Времени для страданий и размышлений — ах, как жить дальше? — не было. Пригласили на роль Люси в «Трехгрошовую оперу», которую поставил в «Ленкоме» новый главный режиссер Меер Абрамович Гершт. Увидел меня в дипломном спектакле БДТ.
Года через три-четыре роли в театре уже выбирала я. Никогда не стояла с нервной дрожью у стенда, на котором вывешиваются списки актеров с распределением ролей. Моя фамилия была всегда.
А с Товстоноговым одно время даже не здоровалась.

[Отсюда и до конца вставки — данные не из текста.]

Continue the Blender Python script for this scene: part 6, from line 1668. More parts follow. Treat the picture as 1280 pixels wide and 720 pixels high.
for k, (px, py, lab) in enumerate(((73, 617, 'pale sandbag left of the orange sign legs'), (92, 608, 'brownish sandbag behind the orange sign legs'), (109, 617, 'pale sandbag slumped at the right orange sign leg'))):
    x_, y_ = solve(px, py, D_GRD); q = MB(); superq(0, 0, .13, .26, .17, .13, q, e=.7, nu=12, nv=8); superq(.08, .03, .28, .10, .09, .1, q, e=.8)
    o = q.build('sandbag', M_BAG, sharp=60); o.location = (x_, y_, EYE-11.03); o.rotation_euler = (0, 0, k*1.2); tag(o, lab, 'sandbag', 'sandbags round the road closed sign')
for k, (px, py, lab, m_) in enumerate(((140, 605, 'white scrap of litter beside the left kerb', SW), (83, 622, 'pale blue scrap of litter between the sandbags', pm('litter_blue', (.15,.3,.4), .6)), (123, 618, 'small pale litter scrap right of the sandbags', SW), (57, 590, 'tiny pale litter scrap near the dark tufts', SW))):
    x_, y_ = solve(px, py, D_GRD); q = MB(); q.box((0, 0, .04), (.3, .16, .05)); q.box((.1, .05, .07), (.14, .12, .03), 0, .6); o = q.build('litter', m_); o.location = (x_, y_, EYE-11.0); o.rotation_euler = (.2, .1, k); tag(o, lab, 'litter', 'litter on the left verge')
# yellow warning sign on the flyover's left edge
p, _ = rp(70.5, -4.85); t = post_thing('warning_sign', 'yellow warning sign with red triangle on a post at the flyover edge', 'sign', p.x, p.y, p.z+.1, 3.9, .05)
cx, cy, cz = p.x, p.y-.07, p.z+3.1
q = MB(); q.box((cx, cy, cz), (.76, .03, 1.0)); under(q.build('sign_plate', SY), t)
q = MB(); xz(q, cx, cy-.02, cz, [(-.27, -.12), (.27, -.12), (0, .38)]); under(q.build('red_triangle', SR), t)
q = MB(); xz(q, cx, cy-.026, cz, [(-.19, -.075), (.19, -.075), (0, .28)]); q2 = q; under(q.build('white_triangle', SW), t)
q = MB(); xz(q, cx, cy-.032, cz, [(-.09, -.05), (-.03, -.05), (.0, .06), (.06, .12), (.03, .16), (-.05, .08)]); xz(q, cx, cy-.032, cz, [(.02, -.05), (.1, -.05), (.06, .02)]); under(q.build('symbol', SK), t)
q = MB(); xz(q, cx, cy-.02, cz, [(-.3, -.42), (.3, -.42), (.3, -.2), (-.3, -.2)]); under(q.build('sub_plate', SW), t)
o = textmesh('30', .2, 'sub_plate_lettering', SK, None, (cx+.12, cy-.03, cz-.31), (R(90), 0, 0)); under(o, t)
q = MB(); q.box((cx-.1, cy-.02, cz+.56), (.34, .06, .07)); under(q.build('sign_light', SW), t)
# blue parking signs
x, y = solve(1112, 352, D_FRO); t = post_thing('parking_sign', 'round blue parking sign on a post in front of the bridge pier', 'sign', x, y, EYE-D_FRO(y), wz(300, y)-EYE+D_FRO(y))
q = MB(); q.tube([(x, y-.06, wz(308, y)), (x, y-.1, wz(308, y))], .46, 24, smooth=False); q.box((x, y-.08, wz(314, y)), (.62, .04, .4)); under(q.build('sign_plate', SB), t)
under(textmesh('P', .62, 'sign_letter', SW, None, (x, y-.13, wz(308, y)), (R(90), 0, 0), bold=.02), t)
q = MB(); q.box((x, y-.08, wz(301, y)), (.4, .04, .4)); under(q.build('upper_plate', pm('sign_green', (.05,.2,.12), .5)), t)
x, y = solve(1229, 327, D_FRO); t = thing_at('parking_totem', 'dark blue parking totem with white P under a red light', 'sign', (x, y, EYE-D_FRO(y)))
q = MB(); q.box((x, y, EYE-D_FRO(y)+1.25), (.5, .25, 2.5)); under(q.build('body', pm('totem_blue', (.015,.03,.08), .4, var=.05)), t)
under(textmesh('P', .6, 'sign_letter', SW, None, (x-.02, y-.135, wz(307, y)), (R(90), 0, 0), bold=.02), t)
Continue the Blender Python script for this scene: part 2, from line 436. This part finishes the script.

Повторюсь, у меня был ненужный для актрисы характер.
— Поясните, Эра Гарафовна, что означает «был»? Разве характер меняется?
— Считаю, с ним рождаются. Другое дело, что обстоятельства придают ему выпуклость. Мягкость, терпимость. По молодости характер был совершенно непредсказуемым. Никто не знал, как на что отреагирую. Более того — сама не знала. Накатывали приступы ярости, а за ними летели неаккуратные слова, которые походили на оскорбления. Иди потом объясняйся!
Однажды кто-то из девчонок в «Ленкоме» нашептал, что по театру бродят слухи: я — любовница одного из режиссеров. Поинтересовалась:
— Кто сказал?
— Не помню.
Я затолкала несчастную в гримерку:
— Пока не скажешь имя сплетника, не выйдешь.
Назвала. И я по цепочке добралась до первоисточника. Оказалось, гнусности распускает болтушка много старше меня.
Говорю ей: «Если у вас ко мне вопросы, подойдите и спросите. Я отвечу». И понеслось — Зиганшина с характером! Понимаю, что сплетни — часть жизни, но мириться с ними не могу.
Еще случай... Я училась в студии БДТ. И на репетиции пьесы «Дети Ванюшина» в ответ на окрик Рубена Агамирзяна тихо прошипела: «На меня нельзя кричать». Со стороны прозвучало чуть ли не как угроза. Девчонка с каменным лицом ставит на место режиссера! «Ну и характер», — решили все. А причина не в характере. Когда со мной общаются на повышенных тонах, я просто впадаю в ступор. Вышла из репетиционного зала, на людях же плакать неприлично. Иду по коридору, а навстречу как на беду — Товстоногов.
— Что случилось?
— Ничего.
— Давай рассказывай.
— Не умею работать, когда на меня орут.
Он взял за руку, привел на сцену и при студентах говорит Рубену Сергеевичу: «Не надо на нее кричать».
Представляете, что обо мне подумали? Решили, что я побежала жаловаться самому Гоге!
Еще про характер... В юности я была чрезмерно категорична. К примеру, замечала, что талантливый актер мало играет, годами ждет заветной роли. Меня это возмущало: «Надо уйти! Искать свое место!»